[REQUIRED WORK]: Only the lines from the one containing "Continue the Blender" down to the one containing "H=Hh, hems=hems, hs=headscale)" should be printed, exactly as they stand, ends included.

[DATA LISTING]:
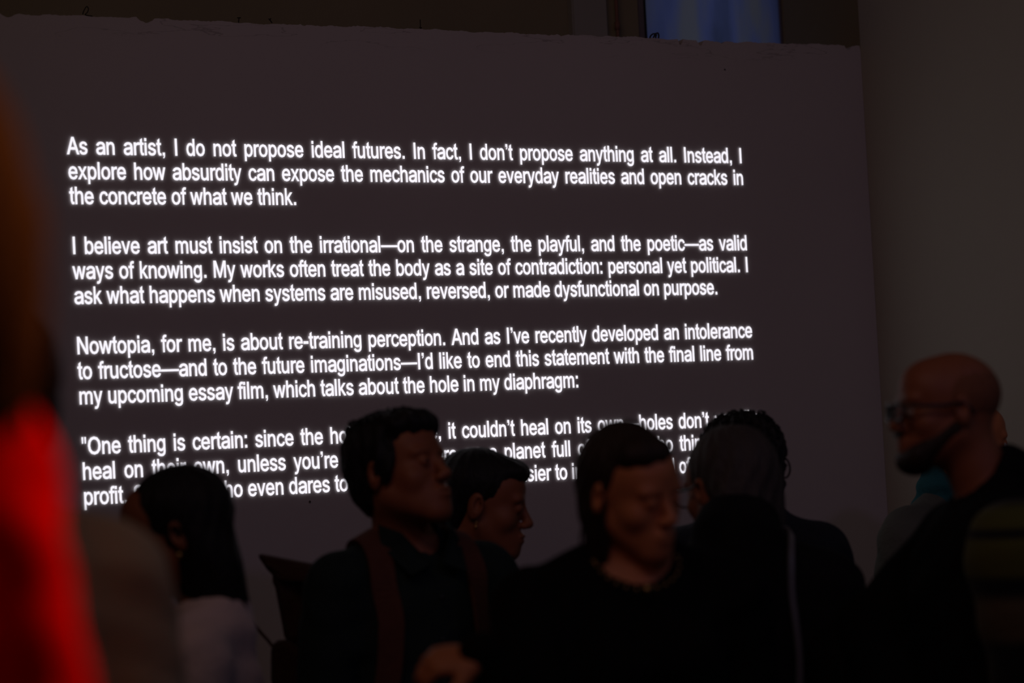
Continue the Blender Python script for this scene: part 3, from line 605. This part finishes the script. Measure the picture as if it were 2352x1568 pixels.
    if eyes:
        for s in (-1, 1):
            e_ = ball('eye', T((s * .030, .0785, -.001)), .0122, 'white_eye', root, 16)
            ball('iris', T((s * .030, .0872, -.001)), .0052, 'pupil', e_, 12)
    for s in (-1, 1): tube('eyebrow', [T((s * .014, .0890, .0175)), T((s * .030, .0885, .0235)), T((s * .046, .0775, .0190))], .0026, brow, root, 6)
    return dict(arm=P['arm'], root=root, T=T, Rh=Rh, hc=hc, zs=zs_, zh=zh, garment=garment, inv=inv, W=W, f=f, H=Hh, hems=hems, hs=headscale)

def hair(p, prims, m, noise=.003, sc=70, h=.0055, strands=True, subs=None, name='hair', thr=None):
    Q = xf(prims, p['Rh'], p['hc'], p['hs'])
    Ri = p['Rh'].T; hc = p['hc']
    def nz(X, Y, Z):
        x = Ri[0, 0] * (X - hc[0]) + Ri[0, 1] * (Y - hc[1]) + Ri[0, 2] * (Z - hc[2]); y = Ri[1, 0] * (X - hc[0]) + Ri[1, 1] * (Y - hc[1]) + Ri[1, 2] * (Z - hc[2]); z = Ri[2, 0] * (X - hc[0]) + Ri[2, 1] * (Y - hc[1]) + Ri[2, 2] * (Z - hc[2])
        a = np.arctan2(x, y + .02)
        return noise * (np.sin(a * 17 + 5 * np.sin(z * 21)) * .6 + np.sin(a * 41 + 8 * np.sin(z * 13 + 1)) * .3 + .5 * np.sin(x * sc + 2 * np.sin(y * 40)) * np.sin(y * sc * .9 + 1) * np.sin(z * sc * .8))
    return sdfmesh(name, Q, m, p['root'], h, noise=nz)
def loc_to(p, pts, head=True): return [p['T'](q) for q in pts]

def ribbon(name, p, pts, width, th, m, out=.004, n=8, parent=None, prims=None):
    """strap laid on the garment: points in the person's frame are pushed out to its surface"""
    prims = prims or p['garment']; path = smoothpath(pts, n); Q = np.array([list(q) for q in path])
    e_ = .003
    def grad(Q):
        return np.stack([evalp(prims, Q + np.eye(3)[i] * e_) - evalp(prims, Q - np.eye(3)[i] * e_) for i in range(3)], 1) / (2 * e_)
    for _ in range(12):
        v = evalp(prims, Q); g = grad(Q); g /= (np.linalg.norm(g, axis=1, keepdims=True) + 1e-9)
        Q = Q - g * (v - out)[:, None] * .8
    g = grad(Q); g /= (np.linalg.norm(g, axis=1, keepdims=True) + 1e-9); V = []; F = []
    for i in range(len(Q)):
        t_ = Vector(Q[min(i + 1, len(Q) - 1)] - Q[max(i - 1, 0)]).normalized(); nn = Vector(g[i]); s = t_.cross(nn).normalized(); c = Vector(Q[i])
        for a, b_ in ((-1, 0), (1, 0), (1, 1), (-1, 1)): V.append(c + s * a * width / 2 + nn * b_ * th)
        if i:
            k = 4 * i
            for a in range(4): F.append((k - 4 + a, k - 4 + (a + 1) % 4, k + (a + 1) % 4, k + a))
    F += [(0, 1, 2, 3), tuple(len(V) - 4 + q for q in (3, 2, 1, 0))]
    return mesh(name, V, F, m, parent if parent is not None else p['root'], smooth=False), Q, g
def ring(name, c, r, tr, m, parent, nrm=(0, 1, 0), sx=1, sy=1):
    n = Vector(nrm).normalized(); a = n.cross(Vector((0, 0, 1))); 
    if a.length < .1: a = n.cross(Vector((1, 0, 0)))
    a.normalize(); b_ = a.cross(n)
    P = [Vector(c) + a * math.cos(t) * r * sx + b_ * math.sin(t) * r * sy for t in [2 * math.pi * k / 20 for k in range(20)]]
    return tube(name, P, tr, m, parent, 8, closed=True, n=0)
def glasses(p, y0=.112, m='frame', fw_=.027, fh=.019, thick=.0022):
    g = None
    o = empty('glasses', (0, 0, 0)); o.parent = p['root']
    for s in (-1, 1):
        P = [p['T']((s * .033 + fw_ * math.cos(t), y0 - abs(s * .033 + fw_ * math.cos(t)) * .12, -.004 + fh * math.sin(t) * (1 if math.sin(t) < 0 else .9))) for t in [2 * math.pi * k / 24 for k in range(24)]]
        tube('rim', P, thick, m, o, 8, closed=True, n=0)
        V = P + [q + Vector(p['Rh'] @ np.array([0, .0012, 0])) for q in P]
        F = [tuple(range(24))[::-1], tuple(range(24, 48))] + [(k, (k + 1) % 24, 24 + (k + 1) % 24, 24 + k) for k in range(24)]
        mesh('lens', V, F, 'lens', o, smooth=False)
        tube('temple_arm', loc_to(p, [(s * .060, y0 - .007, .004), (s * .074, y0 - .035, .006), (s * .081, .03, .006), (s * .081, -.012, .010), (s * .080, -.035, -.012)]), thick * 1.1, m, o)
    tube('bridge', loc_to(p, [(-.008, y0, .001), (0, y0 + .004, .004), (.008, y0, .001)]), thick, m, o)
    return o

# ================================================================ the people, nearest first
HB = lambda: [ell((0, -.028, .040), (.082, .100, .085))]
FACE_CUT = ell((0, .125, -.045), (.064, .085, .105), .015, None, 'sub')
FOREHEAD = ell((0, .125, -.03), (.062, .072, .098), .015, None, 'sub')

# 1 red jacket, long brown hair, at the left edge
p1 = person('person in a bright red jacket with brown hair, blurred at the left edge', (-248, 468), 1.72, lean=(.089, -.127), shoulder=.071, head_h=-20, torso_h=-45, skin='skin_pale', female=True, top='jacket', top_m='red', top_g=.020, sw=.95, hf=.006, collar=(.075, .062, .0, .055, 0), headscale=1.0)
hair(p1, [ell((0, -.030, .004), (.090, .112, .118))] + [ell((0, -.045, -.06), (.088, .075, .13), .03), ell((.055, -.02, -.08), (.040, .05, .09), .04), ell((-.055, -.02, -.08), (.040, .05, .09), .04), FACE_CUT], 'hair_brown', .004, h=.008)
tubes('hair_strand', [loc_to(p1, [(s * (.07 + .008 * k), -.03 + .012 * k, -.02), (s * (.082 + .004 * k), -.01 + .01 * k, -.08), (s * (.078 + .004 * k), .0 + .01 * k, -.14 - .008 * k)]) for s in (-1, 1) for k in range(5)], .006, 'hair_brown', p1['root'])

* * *

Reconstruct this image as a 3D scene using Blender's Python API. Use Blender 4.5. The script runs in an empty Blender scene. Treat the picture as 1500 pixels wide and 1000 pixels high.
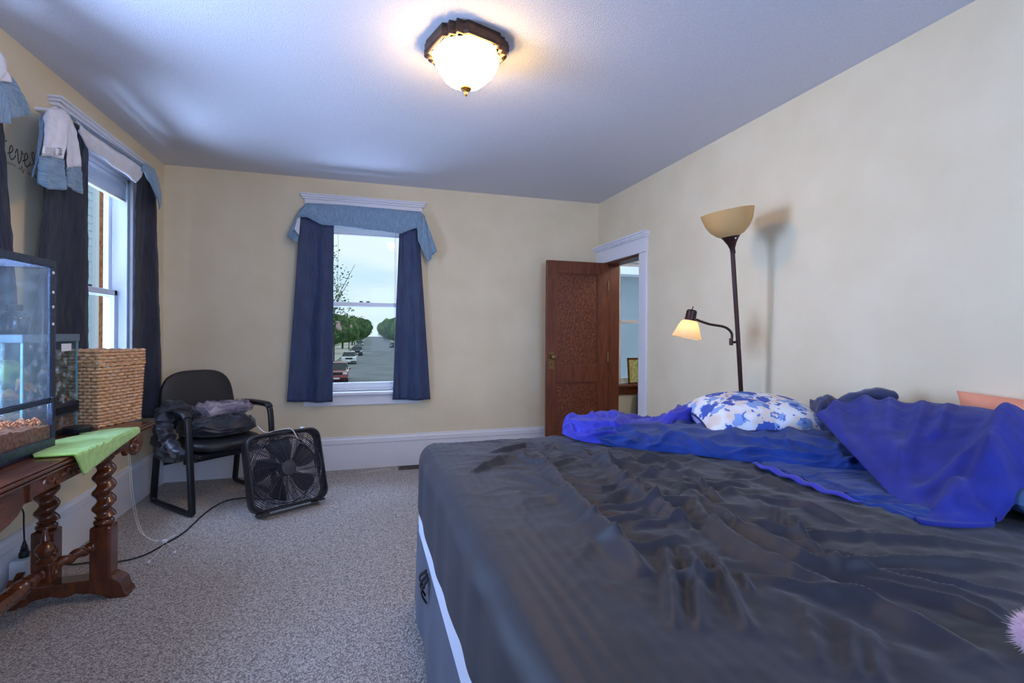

[ANSWER TO THE TASK]:
Continue the Blender Python script for this scene: part 3, from line 605. This part finishes the script. Measure the picture as if it were 2352x1568 pixels.
    if eyes:
        for s in (-1, 1):
            e_ = ball('eye', T((s * .030, .0785, -.001)), .0122, 'white_eye', root, 16)
            ball('iris', T((s * .030, .0872, -.001)), .0052, 'pupil', e_, 12)
    for s in (-1, 1): tube('eyebrow', [T((s * .014, .0890, .0175)), T((s * .030, .0885, .0235)), T((s * .046, .0775, .0190))], .0026, brow, root, 6)
    return dict(arm=P['arm'], root=root, T=T, Rh=Rh, hc=hc, zs=zs_, zh=zh, garment=garment, inv=inv, W=W, f=f, H=Hh, hems=hems, hs=headscale)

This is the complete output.